Facing escalating rents and strong opposition from landlords, the Rent Control Board voted unanimously Thursday to support a State Assembly bill that would repeal the Costa-Hawkins Act.
Without the 1996 Act, local rent control boards would once again have the power to control the rents of certain apartments, even after tenants move out. Currently, landlords can resent rents of apartments when they go back onto the market. There are approximately 27,600 rent controlled units in Santa Monica.
The going rate for a rent controlled apartment shot up in 2016, according to the Board’s annual report. The median monthly rent for a studio apartment is $1,800, up 16 percent over the previous year. Rent for a one-bedroom apartment is around $2,195, up 7 percent over the previous year. Back in 1999, you could find a one bedroom in Santa Monica for under $1,000 a month.
“This annual report scares the shit out of me,” Commissioner Todd Flora said, “because the affordability crisis gets worse and worse and worse.”
During the late night meeting, Flora put forward a motion to limit commentary from the multiple landlords who showed up to voice their opposition to AB 1506, which was introduced by Assemblyman Richard Bloom (D-Santa Monica) and two other assembly members from the Bay Area in February. Instead of three minutes, the landlords condensed their frustrations into two.
Landlord Michael Millman owns 11 buildings, one of which is in Santa Monica. He has long-term rent control tenants paying as low as $525 a month in his building. Millman argued the market-rate tenants are subsidizing the tenants who have not seen a significant rent increase in decades.
“I’m happy to keep them in the building because the market rate tenants keep the building in the black so I can keep their life perfect without putting any pressure on them,” Millman said.
Other landlords cast a bleak picture of rent control before Costa-Hawkins. With rents so low, landlords kept units off the market.
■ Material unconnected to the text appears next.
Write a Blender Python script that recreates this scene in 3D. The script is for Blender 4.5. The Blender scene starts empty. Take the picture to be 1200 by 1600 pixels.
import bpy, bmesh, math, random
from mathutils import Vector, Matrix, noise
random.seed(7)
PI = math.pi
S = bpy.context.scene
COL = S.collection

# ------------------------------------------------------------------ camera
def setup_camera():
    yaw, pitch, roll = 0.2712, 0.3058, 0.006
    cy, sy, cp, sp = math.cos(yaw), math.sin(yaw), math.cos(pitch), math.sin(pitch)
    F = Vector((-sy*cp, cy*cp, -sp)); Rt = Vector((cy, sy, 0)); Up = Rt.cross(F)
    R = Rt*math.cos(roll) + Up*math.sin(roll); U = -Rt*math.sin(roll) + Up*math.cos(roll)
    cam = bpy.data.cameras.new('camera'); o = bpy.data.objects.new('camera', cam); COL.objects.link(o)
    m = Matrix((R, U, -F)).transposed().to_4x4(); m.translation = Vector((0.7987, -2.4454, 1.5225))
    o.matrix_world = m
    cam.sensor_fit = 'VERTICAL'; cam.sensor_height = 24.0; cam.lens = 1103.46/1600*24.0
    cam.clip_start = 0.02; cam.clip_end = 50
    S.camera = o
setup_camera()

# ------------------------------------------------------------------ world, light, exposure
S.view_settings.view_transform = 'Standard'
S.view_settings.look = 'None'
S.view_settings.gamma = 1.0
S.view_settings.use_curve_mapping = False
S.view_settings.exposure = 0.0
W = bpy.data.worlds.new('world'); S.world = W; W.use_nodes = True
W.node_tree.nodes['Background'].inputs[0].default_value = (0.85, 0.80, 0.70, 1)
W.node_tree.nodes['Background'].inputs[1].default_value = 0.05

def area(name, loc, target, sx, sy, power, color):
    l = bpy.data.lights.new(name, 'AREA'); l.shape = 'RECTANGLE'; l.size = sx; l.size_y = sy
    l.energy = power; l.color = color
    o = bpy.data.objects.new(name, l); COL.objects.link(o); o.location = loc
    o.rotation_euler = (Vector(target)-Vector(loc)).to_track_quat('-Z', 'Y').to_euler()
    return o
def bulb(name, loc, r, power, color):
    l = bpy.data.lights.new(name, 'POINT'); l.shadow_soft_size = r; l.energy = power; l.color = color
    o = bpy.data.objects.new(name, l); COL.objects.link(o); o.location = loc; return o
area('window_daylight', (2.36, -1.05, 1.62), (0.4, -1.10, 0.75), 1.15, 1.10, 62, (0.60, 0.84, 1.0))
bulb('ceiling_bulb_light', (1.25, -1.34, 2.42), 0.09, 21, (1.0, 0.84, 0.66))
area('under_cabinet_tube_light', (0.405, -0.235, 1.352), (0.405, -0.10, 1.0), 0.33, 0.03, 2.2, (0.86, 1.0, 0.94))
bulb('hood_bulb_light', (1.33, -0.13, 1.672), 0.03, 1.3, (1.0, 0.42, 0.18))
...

Without the income from rising rents, landlords might choose to take the building out of the rental market entirely, choosing instead to turn apartments into condos.
Even with high prices, Landlord Elaine Golden-Gealer says it takes three to five years to recoup the investment she’s spent fixing up units.
“In order to get those rents to be higher I personally, and a lot of other owners, had to spend a lot of money,” Golden-Gealer said. “I spent 20 or 30 thousand dollars to upgrade the unit to make it very desirable.”
When it came to the actual vote to support the bill, which faces an uphill battle through the Assembly, there was little discussion among the Commissioners and broad consensus.
“This has long been a priority of the rent control board,” Commissioner Caroline Torosis said, adding that just 4 percent of rent control apartments meet the rent requirement to be considered affordable housing.